Thursday, May 31, 2012

Solar Eclipse

On Sunday, May 20th, St. George experienced a rather remarkable astronomical phenomenon: an annular solar eclipse. For those who may not know, an annular eclipse differs from a total eclipse in that the moon's diameter appears smaller than the sun as it passes in front, causing the sun to look like an annulus, or ring.

I was amazed by the sheer quantity of people watching the eclipse. Even though an eclipse may not be high-speed, high-tech entertainment, it's encouraging to realize that as a society we still hold some reverence for the majesty of the sun and skies. While the City of St. George passed out thousands of solar glasses, they were all gone by the time we tried to get a pair.
Fortunately, we came prepared with our own low-tech solution: a couple of index cards.
If you prick a hole in the top card, you can see the shadow of the moon passing in front of the sun.
Jason's camera also took some cool shots of the eclipse.
Getting closer...
A ring of solar light. It was pretty amazing to see how the surrounding landscape suddenly appeared much dimmer. Even more strange was to watch the day grow brighter as the eclipse passed, even as dusk fell.
Since the eclipse lasted over four minutes, some people nearby were willing to share their glasses so we could get a better view.
Because after all, one can get tired of index cards.
This astronomical wonder has not reached the United States in 18 years, nor will it happen again until a full eclipse comes in August 2017. (We'll have to drive all the way to Idaho if we want to see it.)

The kids enjoy themselves from the red rocks of Pioneer Park. Brooklyn:
And the sure sign of an over-tired two year-old.
Is anybody paying attention to me?
Guess it's time to pack up and head home.
But hey, hold onto those nifty solar glasses--the transit of Venus is right around the corner--June 6th, 2012.

Wednesday, May 23, 2012

Staycation: Part 2

Early Friday morning our family embarks on our annual Memorial Day camping trip. This year's destination? Moab. Hooray!

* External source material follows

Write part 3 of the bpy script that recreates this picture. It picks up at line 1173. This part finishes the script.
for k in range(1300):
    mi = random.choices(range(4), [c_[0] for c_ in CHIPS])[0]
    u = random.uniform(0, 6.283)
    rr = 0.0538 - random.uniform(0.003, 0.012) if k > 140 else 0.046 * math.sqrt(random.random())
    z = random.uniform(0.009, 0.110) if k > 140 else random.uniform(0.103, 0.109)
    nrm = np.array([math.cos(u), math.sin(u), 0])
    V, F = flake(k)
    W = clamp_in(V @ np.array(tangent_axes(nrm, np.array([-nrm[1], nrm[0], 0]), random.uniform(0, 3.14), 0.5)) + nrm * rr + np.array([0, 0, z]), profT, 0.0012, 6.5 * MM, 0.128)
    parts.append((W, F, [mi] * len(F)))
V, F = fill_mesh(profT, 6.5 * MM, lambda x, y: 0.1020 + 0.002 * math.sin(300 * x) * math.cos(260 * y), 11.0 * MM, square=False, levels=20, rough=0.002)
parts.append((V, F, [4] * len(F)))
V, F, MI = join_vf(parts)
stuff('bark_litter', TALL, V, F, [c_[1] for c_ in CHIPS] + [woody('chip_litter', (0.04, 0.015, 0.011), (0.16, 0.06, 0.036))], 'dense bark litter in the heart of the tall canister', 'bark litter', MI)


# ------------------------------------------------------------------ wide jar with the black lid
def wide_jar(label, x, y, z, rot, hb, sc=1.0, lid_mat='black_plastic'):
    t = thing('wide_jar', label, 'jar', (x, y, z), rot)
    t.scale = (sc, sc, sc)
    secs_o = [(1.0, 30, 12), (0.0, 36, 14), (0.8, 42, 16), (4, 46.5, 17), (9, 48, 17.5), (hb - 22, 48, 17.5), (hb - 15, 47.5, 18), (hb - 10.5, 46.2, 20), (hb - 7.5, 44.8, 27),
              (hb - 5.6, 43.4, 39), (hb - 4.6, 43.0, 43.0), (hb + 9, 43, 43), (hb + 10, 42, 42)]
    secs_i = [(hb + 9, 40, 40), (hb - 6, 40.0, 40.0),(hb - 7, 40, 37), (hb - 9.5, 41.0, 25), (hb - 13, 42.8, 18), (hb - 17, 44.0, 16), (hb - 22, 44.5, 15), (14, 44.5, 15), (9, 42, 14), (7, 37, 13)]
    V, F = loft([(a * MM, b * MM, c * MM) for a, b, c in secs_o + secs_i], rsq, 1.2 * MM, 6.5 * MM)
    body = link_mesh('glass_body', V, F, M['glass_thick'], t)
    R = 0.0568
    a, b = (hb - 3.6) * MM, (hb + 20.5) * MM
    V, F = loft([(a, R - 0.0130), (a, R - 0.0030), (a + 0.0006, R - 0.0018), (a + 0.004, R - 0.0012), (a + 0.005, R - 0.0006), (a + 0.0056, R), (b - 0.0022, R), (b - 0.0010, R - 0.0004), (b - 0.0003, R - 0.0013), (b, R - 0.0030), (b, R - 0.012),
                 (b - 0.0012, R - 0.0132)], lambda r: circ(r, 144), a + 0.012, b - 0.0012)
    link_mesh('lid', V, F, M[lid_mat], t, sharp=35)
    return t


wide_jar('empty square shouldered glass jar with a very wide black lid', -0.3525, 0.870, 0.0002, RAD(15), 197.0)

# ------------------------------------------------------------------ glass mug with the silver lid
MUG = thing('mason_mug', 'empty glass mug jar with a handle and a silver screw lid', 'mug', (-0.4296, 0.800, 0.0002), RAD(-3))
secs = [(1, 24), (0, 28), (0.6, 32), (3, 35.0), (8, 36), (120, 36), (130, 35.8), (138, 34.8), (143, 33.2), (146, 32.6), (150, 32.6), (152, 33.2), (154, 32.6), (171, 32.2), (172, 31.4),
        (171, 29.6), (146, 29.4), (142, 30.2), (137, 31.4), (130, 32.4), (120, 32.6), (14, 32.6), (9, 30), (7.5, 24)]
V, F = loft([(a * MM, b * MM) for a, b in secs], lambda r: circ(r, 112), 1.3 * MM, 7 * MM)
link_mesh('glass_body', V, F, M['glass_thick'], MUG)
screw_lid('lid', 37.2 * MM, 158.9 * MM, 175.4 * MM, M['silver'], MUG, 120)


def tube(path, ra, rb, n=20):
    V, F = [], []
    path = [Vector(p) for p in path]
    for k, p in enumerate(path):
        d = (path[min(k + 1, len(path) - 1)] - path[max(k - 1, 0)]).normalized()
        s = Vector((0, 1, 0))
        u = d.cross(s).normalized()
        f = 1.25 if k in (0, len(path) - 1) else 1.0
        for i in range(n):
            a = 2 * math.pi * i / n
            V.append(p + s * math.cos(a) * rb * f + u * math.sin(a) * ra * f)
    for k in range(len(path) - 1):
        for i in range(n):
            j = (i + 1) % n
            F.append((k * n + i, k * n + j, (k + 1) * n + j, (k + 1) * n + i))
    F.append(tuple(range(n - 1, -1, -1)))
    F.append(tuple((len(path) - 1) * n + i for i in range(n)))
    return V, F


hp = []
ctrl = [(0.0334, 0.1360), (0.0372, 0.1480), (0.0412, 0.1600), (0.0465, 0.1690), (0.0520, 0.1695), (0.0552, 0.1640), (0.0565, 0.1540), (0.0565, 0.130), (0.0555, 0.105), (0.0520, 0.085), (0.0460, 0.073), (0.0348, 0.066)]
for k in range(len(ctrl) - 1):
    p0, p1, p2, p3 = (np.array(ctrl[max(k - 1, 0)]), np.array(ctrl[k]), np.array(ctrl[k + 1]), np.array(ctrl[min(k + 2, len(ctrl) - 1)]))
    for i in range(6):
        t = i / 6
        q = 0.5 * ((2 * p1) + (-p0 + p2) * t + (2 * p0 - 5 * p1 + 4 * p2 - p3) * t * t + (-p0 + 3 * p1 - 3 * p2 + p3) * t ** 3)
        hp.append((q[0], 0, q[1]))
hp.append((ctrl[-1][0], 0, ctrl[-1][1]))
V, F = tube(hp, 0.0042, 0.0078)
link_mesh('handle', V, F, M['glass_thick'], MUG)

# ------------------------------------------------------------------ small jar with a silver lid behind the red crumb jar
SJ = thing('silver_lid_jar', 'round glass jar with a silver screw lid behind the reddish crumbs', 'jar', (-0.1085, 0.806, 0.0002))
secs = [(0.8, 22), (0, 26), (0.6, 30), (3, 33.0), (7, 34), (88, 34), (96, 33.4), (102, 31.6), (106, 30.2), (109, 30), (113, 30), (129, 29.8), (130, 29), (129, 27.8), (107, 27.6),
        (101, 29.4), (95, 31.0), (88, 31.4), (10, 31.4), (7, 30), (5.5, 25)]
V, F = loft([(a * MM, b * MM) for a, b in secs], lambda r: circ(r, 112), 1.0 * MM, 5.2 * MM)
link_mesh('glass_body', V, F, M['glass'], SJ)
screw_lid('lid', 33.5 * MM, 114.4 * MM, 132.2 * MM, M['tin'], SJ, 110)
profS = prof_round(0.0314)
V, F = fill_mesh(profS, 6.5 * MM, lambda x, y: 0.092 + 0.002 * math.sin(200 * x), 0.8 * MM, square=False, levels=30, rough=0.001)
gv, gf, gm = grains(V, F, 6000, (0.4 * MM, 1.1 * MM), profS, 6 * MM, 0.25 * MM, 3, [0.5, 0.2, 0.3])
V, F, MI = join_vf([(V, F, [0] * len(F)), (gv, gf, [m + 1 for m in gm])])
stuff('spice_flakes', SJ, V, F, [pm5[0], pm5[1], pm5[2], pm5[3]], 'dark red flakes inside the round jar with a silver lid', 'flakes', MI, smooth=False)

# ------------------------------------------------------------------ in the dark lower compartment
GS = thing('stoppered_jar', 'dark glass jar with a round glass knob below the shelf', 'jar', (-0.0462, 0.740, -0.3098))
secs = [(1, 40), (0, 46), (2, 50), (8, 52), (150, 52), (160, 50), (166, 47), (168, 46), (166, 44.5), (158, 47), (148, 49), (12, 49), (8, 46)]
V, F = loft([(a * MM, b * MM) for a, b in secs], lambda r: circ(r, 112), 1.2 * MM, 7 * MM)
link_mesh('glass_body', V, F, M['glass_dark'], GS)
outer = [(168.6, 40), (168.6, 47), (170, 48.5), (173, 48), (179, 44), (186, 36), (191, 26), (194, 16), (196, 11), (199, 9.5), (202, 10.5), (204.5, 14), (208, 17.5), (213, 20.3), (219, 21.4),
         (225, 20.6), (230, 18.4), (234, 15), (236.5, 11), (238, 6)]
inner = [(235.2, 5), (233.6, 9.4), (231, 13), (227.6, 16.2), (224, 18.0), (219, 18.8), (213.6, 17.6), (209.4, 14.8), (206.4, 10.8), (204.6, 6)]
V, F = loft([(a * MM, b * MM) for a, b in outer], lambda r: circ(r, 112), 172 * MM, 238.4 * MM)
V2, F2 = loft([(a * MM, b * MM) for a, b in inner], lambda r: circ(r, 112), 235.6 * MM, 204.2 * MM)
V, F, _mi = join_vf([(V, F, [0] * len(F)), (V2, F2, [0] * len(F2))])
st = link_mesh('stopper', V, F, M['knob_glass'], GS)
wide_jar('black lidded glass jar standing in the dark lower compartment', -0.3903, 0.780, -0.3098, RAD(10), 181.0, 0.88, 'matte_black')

While some might not consider it as high of a priority as, say, remembering to pack the tent, I absolutely refuse to leave until I've posted the photos from our last trip to Moab. So without further delay, I present March's Staycation photos, part two. Please, don't hate.

Antelope Canyon, just outside Page, Arizona.

Antelope Canyon was one of a very few times in my life where the photographs supersede the actual experience. Don't get me wrong, the canyon itself was breathtakingly stunning--obviously. Even an amateur with a cheap camera could get incredible photos--which was rather the problem. The tour was so focused on showing us how to get the best shots that it detracted from the wonder of the canyon in its stillness. As Antelope Canyon is a major source of tourism for the Navajo Nation, guided tours are required, to the tune of $35 a person. Should you choose to visit lower Antelope Canyon, it'll cost you another $30--ouch! Despite the price, these beautiful canyons are still very popular, as you can see by all the shuttles waiting at the front entrance. Yet since the canyon's only a quarter of a mile long, the place gets quite crowded.
Am I glad we splurged? Absolutely. Am I likely to splurge again soon? Probably not. And just so you know, out of all the photos Jason took, the image he likes best is this shot of the power plant, taken from the truck bed on our way there.
Monument Valley
Crossing the border.
Featured in films from "Cars" to "Forrest Gump," Monument Valley is certainly worth the trip.
Mexican Hat--can you spot the sombrero?
Burning off some calories after too much time sitting in the car.
It's a bird, it's a plane, it's SuperJason!
Far from the reach of high-speed internet, there remain a few places on earth where life just moves slow.
The Slickrock Trail, Moab, Utah

My experience on the slickrock trail deserves a post of its own, should I ever work up the nerve. Suffice it to say that it was the scariest thing I have ever done. Talk about swallowing your fear! While I would never dare recommend it to anyone save an extreme skilled mountain biker, at the same time I'm glad that Jason and I had the chance to ride.

Arches National Park
Our beautiful campsite in Devils Garden.
They're not kidding when they call the Fiery Furnace a labyrinth. I'm not certain that we ever really found our way in, although at least we didn't get lost coming out.

The best view in the park.
We caught Delicate Arch at sunset, flaming red from the evening rays.

Life is good.
I love how the cryptobionic soil mirrors the contour of Arches in miniature.
Landscape arch.
Partition arch.
Navajo arch.
Double O arch. (Look closely--you can see the two arches stacked right on top of one another.)
Private arch.

Hard to believe such walls are real.
Taking in the magnificence from atop a rock fin.
Jason naturally felt inclined to leap.
And again.
Can anyone say Michael Jordan?
For Kara, the moment was more meditative.
Only one thing could possibly enhance such a delightful staycation.
Ice cream.
Thanks once more, Mom and Dad, for taking such great care of the kids while we were off gallivanting around. Can't wait to share Moab with you--soon!